- Task directions: Extract every line where the string "this" appears.

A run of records
▼▼▼

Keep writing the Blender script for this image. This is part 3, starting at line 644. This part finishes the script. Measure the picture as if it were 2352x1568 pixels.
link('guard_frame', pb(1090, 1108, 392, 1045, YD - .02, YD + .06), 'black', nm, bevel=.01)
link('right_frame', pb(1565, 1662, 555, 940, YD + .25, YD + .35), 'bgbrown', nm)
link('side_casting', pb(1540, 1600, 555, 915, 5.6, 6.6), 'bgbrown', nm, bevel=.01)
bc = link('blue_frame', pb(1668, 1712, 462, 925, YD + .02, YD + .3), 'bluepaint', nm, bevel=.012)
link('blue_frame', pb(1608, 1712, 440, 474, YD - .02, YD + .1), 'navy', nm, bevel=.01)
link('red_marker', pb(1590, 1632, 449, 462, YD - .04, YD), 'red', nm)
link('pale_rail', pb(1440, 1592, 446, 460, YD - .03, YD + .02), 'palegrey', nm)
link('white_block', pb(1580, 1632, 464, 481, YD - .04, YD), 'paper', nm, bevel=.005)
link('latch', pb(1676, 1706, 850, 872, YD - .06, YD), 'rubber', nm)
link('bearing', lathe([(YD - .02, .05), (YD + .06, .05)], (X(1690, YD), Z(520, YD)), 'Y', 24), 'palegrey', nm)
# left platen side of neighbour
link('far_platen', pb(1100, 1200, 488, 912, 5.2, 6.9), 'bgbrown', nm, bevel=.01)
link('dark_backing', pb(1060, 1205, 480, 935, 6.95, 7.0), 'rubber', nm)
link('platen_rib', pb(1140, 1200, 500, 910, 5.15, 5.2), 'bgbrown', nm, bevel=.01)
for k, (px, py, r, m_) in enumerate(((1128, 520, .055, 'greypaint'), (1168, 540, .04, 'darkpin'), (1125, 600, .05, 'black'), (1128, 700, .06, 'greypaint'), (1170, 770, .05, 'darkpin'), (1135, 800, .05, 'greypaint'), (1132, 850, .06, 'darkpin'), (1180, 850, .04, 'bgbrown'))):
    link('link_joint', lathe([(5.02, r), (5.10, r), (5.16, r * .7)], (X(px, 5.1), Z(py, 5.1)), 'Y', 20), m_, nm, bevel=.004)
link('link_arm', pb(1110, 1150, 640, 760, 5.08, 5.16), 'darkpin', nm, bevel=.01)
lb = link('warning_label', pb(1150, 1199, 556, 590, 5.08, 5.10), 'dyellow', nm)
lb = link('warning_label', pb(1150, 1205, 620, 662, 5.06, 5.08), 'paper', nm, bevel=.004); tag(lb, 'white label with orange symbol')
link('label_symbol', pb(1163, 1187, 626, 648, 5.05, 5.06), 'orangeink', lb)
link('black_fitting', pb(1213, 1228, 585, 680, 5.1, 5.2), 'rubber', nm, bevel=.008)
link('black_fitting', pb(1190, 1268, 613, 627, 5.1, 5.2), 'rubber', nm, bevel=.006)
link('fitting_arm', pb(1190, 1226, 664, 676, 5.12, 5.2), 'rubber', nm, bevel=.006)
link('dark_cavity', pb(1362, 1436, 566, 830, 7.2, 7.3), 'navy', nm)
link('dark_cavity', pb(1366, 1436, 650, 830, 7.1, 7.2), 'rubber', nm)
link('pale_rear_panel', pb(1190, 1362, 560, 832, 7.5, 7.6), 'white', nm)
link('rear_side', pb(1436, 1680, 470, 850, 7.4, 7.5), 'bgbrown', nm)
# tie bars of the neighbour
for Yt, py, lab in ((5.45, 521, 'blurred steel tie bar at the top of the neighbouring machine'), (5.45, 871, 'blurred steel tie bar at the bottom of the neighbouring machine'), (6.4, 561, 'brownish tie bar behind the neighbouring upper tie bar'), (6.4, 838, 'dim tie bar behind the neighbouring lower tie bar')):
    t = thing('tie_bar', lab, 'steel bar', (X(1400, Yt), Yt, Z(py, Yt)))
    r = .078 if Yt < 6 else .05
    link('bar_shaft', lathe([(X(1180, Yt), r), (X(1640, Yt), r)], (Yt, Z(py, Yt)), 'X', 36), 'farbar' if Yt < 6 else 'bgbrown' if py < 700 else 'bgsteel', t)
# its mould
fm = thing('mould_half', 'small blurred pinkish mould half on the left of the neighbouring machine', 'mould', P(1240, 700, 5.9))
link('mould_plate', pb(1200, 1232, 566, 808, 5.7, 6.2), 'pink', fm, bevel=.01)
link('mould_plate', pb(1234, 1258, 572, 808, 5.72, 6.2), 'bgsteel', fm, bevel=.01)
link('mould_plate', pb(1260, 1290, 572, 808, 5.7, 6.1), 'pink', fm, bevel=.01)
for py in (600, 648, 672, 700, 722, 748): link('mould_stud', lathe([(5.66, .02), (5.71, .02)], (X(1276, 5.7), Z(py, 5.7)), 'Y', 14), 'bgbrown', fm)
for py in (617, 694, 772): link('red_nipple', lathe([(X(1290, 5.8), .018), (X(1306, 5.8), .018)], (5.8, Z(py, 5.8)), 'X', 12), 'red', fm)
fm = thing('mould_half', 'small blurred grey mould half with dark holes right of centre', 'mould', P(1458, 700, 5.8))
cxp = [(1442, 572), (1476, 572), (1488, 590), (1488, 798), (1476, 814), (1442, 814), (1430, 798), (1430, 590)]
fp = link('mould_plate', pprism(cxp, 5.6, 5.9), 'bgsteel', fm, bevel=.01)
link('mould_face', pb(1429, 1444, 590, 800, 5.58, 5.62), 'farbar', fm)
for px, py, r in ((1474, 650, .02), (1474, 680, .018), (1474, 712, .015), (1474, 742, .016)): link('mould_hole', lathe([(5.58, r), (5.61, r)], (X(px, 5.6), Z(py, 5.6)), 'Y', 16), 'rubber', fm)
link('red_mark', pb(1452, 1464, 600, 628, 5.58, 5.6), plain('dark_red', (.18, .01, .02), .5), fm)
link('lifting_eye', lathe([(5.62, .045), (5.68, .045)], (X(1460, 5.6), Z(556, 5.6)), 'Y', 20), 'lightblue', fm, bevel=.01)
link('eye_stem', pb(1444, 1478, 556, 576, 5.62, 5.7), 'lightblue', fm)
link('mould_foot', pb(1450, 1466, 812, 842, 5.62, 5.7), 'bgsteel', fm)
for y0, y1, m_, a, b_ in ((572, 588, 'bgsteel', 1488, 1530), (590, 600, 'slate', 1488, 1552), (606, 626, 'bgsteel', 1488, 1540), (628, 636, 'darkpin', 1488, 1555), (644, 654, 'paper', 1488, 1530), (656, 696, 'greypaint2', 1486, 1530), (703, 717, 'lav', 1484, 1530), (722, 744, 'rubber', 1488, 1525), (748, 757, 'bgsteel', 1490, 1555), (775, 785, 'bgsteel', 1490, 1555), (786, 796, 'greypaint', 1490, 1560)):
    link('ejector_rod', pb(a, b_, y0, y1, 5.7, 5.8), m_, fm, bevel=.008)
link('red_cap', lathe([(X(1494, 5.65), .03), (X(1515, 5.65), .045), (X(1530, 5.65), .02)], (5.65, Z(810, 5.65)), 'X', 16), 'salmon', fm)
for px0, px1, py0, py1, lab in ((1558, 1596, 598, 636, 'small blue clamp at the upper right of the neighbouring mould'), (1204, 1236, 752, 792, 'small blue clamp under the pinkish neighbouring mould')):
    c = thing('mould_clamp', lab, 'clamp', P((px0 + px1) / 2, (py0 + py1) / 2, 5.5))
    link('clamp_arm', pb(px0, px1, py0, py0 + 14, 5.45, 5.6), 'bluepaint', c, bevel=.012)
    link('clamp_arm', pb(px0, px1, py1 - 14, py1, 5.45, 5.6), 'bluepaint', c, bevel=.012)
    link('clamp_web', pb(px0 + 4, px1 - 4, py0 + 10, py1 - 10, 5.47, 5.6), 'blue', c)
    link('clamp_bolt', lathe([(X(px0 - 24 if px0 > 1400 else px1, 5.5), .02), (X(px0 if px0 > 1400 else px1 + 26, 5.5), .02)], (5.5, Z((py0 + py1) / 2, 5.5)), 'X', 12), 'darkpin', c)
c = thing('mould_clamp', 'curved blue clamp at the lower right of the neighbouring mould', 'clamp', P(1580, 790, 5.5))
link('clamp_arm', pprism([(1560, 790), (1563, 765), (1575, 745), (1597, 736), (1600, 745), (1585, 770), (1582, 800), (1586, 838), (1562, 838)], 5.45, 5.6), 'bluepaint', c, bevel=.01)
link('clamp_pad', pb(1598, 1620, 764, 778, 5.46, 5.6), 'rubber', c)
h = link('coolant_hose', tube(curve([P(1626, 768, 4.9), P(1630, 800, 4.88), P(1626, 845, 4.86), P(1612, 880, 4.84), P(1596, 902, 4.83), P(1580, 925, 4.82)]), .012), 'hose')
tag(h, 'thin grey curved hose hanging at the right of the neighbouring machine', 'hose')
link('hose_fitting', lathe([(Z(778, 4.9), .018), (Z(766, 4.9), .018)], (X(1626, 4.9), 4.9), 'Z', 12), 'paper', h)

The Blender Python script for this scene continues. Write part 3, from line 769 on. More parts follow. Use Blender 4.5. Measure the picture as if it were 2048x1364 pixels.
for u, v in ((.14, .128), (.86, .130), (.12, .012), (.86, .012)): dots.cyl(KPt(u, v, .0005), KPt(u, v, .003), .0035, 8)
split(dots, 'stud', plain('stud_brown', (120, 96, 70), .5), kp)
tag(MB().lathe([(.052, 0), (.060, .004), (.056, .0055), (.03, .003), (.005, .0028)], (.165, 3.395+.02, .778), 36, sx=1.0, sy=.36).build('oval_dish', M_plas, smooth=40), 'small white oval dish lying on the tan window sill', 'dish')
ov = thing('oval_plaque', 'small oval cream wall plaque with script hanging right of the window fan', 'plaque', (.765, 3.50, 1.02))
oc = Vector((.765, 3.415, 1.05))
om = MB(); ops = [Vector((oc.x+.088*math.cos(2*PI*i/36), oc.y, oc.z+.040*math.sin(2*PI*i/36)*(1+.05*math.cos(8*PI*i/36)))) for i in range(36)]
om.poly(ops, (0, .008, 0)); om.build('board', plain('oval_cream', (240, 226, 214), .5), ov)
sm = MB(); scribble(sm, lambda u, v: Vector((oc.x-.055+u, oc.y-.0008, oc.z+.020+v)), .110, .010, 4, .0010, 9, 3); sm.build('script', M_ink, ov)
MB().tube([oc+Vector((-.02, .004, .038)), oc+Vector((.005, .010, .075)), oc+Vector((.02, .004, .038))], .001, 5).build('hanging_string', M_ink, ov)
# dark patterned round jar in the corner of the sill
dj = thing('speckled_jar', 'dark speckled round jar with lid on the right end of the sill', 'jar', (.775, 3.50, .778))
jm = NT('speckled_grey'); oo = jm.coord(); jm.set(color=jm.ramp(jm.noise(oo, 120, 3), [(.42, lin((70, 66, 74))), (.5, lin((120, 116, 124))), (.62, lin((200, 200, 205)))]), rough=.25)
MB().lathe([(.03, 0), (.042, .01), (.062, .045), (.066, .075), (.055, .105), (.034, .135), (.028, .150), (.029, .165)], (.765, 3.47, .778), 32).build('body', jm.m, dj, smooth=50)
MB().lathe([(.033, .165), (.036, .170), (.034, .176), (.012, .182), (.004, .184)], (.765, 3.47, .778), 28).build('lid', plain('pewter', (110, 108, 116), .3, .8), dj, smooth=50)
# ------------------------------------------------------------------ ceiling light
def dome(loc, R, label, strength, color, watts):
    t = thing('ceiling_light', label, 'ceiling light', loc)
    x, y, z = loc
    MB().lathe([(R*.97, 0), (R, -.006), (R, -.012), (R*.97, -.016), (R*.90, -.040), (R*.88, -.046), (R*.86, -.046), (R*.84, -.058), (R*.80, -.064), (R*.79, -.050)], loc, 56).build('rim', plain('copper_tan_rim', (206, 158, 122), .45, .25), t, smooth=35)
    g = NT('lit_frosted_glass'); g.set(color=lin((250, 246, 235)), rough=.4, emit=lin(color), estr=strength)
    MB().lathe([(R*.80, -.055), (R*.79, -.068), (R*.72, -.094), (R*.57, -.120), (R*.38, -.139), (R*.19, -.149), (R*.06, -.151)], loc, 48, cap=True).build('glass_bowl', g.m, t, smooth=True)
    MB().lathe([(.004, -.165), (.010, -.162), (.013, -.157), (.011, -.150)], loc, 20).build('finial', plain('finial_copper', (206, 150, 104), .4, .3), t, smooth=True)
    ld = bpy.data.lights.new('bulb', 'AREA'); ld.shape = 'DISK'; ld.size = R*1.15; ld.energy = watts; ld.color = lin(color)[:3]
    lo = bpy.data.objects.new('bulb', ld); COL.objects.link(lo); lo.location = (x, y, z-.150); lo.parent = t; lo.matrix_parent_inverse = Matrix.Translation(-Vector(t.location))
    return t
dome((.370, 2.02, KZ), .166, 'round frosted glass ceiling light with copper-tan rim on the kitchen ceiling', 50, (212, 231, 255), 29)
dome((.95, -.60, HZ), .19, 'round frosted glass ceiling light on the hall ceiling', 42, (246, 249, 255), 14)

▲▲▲

- Written solution:
Keep writing the Blender script for this image. This is part 3, starting at line 644. This part finishes the script. Measure the picture as if it were 2352x1568 pixels.
The Blender Python script for this scene continues. Write part 3, from line 769 on. More parts follow. Use Blender 4.5. Measure the picture as if it were 2048x1364 pixels.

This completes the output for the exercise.